Big Beautiful Bill gives Walz a beautiful opportunity to help kids
There’s a pretty good federal parental choice provision in the Big Beautiful Bill that provides a tax credit for donations to scholarship-granting organizations. The tax credit, capped at $1,700, is much more valuable than the current charitable contribution deduction. Gifts can be made to nonprofits who provide scholarships to families making less than 300% of the area median gross income. The scholarships can be used for private school tuition and other educational expenses. Since it’s a federal tax credit, the program has no impact on federal education spending, let alone state education funding. One of the best parts of the new credit is its permanence — there is no built-in repeal like the income tax cuts that were just extended in the same bill.

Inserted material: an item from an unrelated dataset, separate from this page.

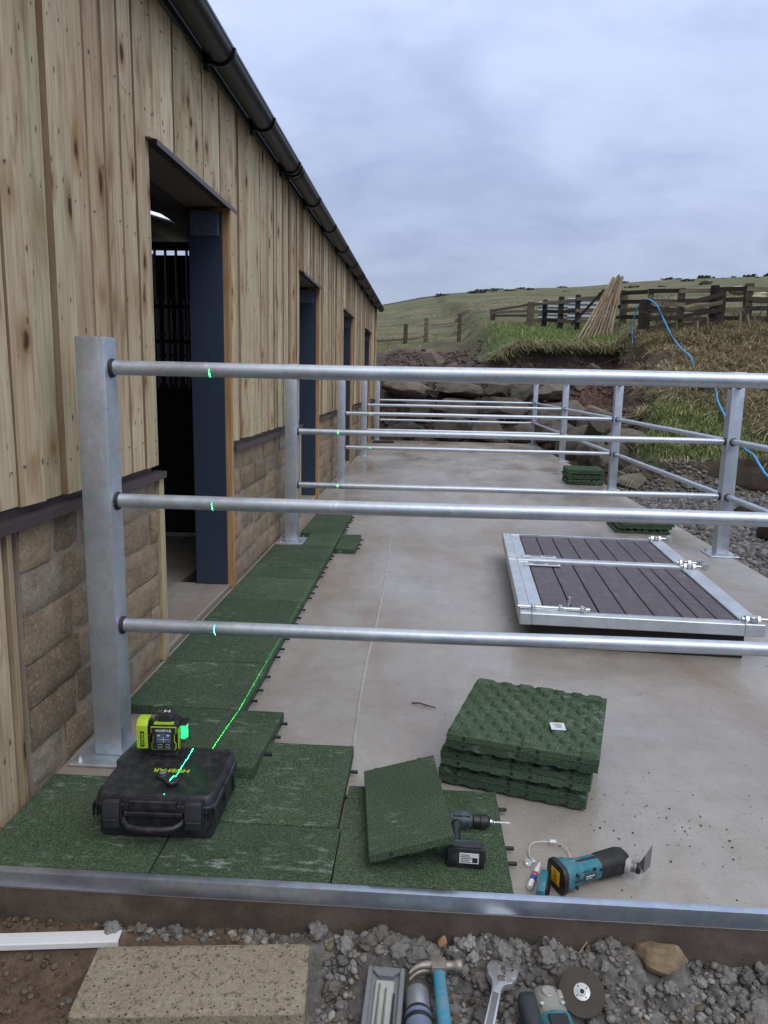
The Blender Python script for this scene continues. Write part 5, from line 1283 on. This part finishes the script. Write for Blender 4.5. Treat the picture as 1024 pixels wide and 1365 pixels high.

There’s just one small catch for families hoping to use a scholarship to get their child out of a persistently failing school: Gov. Tim Walz must opt Minnesota into the program. In a not so beautiful way, the Big Beautiful Bill gave discretion to governors to participate in the federal tax credit program.
On behalf of all students stuck in Minnesota schools with abysmal math and reading instruction and dangerous bathrooms, let me be the first to urge Gov. Walz to opt-in. It’s a no-brainer.
It would be very cynical and mean-spirited to not allow Minnesota nonprofits to take advantage of the tax credit and provide scholarships to families in struggling schools. But cynical and mean-spirited are adjectives we’ve used to describe Walz before.
At his core, Tim Walz is a union teacher. And the teachers’ union that helped get him elected and reelected would never condone an expansion of parental choice in Minnesota, even if it didn’t involve state money. What if choice worked? What if parental choice became popular? What if parents demanded choice from the Minnesota legislature? That would be the education cartel’s worst nightmare.
Today that cartel monopolizes the K-12 landscape, serving 870,566 students. Private schools serve just 73,143 students and homeschools just 29,062. It will take a year for scholarship granting organizations to get set up and meet new federal guidelines. Even the most optimistic projections for the new program won’t result in a massive shift from public to private schools.
But when enough families use a scholarship to make a different choice for their kids, eventually, the public school system will wake up and say, “What are they doing down the street that’s attracting so many of our kids? How are they achieving with the same students we are failing?”
That’s the dual purpose of parental choice: immediately rescue children from persistently failing public schools and use market forces to improve the entire system statewide.
If Tim Walz won’t sign a parental choice bill himself, the least he can do is get out of the way and allow Congress to rescue Minnesota kids from his failing schools. How can he look those families in the eye and say no?